- Exercise brief: Starting at the first line of the data below, retype every line up to and including the one containing "SC.camera = cam".

- Dataset excerpt:
━━━━━━━━

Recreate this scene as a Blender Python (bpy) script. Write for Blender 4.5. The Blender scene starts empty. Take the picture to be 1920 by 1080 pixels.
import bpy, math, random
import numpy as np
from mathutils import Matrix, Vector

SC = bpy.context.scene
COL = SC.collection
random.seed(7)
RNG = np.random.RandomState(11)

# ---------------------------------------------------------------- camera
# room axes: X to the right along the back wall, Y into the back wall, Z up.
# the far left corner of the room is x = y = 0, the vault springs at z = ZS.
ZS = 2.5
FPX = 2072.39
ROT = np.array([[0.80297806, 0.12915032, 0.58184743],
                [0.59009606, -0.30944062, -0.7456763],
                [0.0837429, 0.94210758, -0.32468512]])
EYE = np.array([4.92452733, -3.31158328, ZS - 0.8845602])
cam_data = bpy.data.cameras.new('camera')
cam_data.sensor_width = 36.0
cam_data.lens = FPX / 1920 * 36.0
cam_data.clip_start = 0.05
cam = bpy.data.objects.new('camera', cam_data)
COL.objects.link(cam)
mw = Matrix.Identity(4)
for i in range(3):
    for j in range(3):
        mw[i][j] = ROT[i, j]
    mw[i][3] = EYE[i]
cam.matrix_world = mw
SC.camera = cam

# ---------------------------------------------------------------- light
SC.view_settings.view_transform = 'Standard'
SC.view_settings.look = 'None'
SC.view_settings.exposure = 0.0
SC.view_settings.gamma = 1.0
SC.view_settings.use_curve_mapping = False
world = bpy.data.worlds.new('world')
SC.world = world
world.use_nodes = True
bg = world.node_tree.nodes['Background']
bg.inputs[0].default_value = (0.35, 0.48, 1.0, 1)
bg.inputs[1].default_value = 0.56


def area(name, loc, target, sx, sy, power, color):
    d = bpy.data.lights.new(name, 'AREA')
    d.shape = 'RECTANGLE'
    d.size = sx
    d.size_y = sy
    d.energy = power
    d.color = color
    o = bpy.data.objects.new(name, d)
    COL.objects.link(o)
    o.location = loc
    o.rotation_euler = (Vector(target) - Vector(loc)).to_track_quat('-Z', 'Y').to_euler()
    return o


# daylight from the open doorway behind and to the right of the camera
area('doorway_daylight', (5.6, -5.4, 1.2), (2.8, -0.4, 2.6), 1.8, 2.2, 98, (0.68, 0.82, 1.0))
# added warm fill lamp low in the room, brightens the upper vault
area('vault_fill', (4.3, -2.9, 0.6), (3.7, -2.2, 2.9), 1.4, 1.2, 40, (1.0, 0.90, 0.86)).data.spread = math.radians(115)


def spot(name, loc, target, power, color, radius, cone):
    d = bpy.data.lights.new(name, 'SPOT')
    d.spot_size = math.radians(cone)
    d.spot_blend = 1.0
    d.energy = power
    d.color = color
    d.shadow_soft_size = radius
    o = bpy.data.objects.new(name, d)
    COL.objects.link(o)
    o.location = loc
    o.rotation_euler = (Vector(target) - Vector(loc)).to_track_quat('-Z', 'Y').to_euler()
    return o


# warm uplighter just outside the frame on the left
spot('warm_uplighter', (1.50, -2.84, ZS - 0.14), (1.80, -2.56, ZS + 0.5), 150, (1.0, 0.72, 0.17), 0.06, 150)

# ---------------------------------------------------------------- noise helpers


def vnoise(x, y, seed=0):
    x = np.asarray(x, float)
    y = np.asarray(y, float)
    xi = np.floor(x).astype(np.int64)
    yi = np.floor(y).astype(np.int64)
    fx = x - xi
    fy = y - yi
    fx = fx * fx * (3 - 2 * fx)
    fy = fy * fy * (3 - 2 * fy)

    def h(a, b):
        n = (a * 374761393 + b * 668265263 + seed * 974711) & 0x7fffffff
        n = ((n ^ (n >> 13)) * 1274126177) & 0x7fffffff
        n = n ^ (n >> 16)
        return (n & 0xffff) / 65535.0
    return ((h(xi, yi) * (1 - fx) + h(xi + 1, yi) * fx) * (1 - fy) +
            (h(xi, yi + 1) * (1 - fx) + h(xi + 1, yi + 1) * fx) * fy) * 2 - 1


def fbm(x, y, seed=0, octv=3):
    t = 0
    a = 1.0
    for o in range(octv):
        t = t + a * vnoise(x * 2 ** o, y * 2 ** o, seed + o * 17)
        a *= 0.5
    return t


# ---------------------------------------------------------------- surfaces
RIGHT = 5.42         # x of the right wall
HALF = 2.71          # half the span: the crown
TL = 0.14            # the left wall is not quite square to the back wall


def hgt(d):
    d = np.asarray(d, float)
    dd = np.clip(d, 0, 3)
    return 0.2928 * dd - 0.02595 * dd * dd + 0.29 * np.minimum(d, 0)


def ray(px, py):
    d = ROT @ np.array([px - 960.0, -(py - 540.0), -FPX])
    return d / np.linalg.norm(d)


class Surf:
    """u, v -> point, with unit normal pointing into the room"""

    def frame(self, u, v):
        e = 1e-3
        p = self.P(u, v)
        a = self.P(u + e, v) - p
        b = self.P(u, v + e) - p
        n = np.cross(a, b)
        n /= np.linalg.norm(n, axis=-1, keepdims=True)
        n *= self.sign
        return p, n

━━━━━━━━

- Complete answer:
Recreate this scene as a Blender Python (bpy) script. Write for Blender 4.5. The Blender scene starts empty. Take the picture to be 1920 by 1080 pixels.
import bpy, math, random
import numpy as np
from mathutils import Matrix, Vector

SC = bpy.context.scene
COL = SC.collection
random.seed(7)
RNG = np.random.RandomState(11)

# ---------------------------------------------------------------- camera
# room axes: X to the right along the back wall, Y into the back wall, Z up.
# the far left corner of the room is x = y = 0, the vault springs at z = ZS.
ZS = 2.5
FPX = 2072.39
ROT = np.array([[0.80297806, 0.12915032, 0.58184743],
                [0.59009606, -0.30944062, -0.7456763],
                [0.0837429, 0.94210758, -0.32468512]])
EYE = np.array([4.92452733, -3.31158328, ZS - 0.8845602])
cam_data = bpy.data.cameras.new('camera')
cam_data.sensor_width = 36.0
cam_data.lens = FPX / 1920 * 36.0
cam_data.clip_start = 0.05
cam = bpy.data.objects.new('camera', cam_data)
COL.objects.link(cam)
mw = Matrix.Identity(4)
for i in range(3):
    for j in range(3):
        mw[i][j] = ROT[i, j]
    mw[i][3] = EYE[i]
cam.matrix_world = mw
SC.camera = cam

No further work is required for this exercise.